Lapid hatte betont, dass eine große Mehrheit der Israelis die Zweistaatenlösung unterstützt, »ich selbst eingeschlossen«. Doch die »große Mehrheit«, die er beschwor, schrumpft. In einer aktuellen Umfrage sprechen die Zahlen eine deutliche Sprache. In der Untersuchung des Viterbi Family Center for Public Opinion and Policy Research des IDI gaben lediglich 31 Prozent der jüdischen Israelis an, sie würden eine »Zweistaatenlösung als Mittel zum Ende des Konflikts mit den Palästinensern unterstützen«. Im Februar 2021 waren es noch 44 Prozent. Auch die arabischen Israelis scheinen inzwischen weniger zu hoffen. Von 79 Prozent fiel die Zahl der Befürworter auf 60 Prozent.

Ein wesentlicher Faktor dafür seien die Auseinandersetzungen vom Mai 2021 in den arabisch-jüdischen Städten, meint Hermann. »Sie haben eine dramatische Änderung der Einstellung auf beiden Seiten mit sich gebracht. Dabei ist die Hoffnung auf eine Lösung des Konflikts weiter zerschlagen worden.«

vision Lapid habe »Hoffnung und Vision durch Stärke« anbieten wollen, wurde ein Beamter der Regierung vor der Rede zitiert. Man könne mit einer diplomatischen Lösung »an bessere Orte« gelangen. Die Mehrzahl der Israelis allerdings sehe keinen »besseren Ort« mit einem Palästinenserstaat an ihrer Seite, so Hermann. »Es gibt kein Angebot auf dem Tisch, keinen Druck von außen.

Die meisten Israelis meinen, die israelische Armee hat die Sicherheit gut im Griff, und das Leben geht auch so seinen Gang. Viel mehr belastet es sie, wie viel das Leben hierzulande kostet.

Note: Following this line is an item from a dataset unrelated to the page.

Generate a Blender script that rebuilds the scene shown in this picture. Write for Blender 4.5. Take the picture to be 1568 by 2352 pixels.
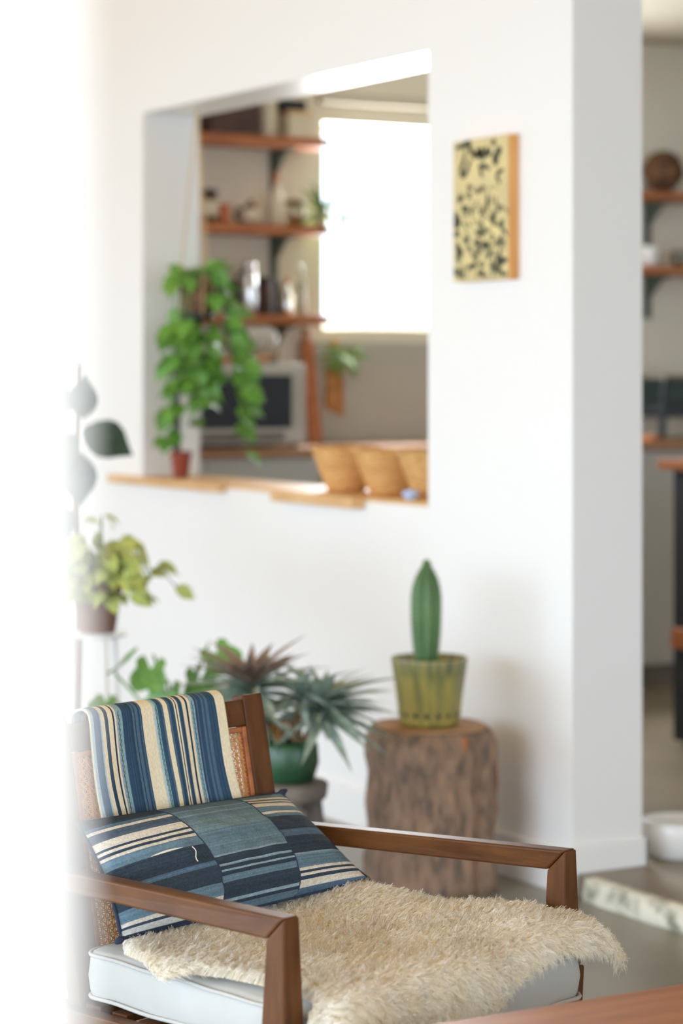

Und was ist mit dem Frieden? Die Antwort der Expertin ist eindeutig: «Das ist eine sehr naive Frage. Natürlich wollen alle Menschen Frieden. Doch es kommt auf den Preis an. Für die meisten Israelis ist der Preis, Gebiete abzugeben und einen Palästinenserstaat direkt vor der Haustür zu haben, offenbar zu hoch.» Zudem habe «Frieden» ihrem Verständnis nach derzeit in der Politik keine Bedeutung. «Bestenfalls gibt es einen Modus Operandi der Gewaltfreiheit.»

Aus westlicher Sicht mag es wenig hoffnungsvoll klingen, dass in absehbarer Zeit eine Lösung des israelisch-palästinensischen Konflikts erreicht wird. Aus nahöstlicher Sicht ist es vor allem eines: realistisch.